With no Democratic opposition, George Aiken coasted to victory that November. He served his six-year term, then retired to Putney, where he died Nov. 19, 1984.
Terry left his reporter’s job in 1969 to work in Aiken’s office.
“As far as I’m concerned, Aiken’s real memory ought to be his work on Vietnam in the Foreign Relations Committee and being a champion for rural America,” Terry says. “But what that $17.09 means is he was very suspicious of big money in politics. Aiken was always critical of people and corporations who gave large amounts to candidates.
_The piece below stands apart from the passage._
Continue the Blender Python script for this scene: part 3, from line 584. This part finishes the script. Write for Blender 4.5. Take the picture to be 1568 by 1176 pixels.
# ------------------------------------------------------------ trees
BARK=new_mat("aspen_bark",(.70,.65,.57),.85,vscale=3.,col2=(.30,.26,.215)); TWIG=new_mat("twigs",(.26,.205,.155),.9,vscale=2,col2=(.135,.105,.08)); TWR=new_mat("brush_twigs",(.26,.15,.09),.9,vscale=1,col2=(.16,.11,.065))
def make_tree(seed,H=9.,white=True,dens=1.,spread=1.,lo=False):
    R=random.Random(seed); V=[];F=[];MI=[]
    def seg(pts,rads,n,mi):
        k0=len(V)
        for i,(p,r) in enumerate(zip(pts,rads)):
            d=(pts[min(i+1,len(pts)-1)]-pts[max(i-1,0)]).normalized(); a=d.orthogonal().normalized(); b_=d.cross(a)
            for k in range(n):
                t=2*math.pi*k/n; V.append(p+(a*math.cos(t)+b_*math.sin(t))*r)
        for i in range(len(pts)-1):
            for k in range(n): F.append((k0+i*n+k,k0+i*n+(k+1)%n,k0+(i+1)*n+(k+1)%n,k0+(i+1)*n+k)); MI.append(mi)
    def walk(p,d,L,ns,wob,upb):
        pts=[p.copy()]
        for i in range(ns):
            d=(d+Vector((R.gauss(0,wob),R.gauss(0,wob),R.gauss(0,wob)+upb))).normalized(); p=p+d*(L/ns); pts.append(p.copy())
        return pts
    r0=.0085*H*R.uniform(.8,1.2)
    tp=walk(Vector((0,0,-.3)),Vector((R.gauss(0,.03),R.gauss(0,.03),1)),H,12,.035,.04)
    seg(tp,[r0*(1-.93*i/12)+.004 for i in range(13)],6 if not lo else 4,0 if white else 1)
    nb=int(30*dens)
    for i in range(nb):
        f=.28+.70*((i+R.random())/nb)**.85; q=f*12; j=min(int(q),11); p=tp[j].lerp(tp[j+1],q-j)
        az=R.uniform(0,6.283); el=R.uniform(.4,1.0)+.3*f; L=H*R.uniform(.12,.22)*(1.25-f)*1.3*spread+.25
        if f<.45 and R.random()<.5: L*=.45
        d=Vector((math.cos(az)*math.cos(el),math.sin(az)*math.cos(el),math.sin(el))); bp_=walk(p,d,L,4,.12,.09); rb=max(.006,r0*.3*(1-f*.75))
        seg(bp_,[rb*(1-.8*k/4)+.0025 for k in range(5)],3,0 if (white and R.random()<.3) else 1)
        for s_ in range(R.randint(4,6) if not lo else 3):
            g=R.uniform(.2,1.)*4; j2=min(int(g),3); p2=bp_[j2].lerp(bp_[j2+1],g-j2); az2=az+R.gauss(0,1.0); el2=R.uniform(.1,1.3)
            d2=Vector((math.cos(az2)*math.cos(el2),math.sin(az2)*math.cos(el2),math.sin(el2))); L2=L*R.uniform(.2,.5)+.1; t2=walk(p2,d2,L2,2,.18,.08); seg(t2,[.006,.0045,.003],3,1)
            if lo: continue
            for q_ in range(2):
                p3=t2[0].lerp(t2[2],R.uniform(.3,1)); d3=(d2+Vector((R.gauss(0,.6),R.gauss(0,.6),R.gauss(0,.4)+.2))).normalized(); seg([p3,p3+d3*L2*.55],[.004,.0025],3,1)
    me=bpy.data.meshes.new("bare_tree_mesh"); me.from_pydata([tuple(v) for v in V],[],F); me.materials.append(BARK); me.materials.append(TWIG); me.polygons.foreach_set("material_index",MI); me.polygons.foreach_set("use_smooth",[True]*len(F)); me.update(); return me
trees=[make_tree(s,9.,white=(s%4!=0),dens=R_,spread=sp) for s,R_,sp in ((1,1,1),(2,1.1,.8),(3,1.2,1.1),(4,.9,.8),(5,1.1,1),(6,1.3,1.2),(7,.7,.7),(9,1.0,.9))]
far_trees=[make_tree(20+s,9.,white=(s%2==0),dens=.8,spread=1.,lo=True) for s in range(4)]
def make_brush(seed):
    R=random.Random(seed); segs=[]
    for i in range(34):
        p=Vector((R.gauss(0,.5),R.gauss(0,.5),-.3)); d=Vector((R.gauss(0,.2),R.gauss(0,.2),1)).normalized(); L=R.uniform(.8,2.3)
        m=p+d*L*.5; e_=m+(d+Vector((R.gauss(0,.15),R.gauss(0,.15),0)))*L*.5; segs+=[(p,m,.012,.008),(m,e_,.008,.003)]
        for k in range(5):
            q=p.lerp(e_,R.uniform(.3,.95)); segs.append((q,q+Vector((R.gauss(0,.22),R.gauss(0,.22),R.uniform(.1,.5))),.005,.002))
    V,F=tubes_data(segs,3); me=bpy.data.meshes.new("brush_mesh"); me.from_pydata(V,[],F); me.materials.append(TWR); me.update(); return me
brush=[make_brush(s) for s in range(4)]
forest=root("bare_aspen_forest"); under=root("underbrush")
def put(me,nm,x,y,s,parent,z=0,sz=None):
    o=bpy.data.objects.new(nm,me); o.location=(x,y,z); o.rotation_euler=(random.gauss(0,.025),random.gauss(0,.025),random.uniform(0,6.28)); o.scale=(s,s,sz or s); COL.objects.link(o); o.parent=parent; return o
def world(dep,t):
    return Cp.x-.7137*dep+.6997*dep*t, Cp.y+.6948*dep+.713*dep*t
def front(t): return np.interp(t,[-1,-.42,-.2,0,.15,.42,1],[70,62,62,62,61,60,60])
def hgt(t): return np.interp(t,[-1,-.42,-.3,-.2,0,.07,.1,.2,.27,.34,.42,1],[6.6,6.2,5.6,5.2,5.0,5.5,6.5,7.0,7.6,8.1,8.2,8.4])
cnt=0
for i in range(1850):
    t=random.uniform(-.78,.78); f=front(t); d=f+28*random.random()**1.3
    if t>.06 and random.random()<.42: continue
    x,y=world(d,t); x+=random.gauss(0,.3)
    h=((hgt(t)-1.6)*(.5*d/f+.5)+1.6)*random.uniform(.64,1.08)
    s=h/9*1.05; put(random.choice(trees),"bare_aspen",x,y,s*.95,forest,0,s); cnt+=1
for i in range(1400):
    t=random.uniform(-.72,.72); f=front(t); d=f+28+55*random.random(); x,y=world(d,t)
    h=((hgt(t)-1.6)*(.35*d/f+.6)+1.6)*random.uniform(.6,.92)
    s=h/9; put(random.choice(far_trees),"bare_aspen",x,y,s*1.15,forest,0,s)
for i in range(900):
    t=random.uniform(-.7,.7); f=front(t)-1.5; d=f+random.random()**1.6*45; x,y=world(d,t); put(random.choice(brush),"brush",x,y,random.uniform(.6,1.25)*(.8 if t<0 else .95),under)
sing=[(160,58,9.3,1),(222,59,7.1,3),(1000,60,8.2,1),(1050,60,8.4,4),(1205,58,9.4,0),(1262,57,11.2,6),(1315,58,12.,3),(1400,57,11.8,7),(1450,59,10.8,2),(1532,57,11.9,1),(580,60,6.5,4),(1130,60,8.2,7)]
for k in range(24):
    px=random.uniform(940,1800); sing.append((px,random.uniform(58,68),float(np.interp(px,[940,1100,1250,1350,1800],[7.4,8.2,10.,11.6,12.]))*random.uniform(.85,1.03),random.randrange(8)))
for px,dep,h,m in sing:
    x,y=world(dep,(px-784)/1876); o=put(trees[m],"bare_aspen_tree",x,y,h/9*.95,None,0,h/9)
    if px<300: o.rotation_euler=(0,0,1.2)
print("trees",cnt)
On that issue, he was an early version of Bernie Sanders.”
Aiken has been a memory for 32 years, but his legend just grows larger.
“We mythologize certain figures as a way of understanding and ordering our own lives and society,” retired state Archivist D. Gregory Sanford writes in the book, “The Political Legacy of George D. Aiken.” “The degree to which we feel alienated from our present is often expressed in the degree we mythologize and idealize our past.”
Sanford has added up every penny of Aiken’s campaign spending from his first statewide race for lieutenant governor in 1934 to his last U.S. senate run in 1968. The grand total: $4,423 and 3 cents.
“Here’s the quintessential Vermonter who was in office for 50 years of the 20th century, and to achieve all those offices he spent a total of 4,000 bucks,” Sanford says. “It’s less about mythology than a current wistfulness. This may get me in trouble, but Leahy has been in office longer than Aiken — why do you need millions of dollars?”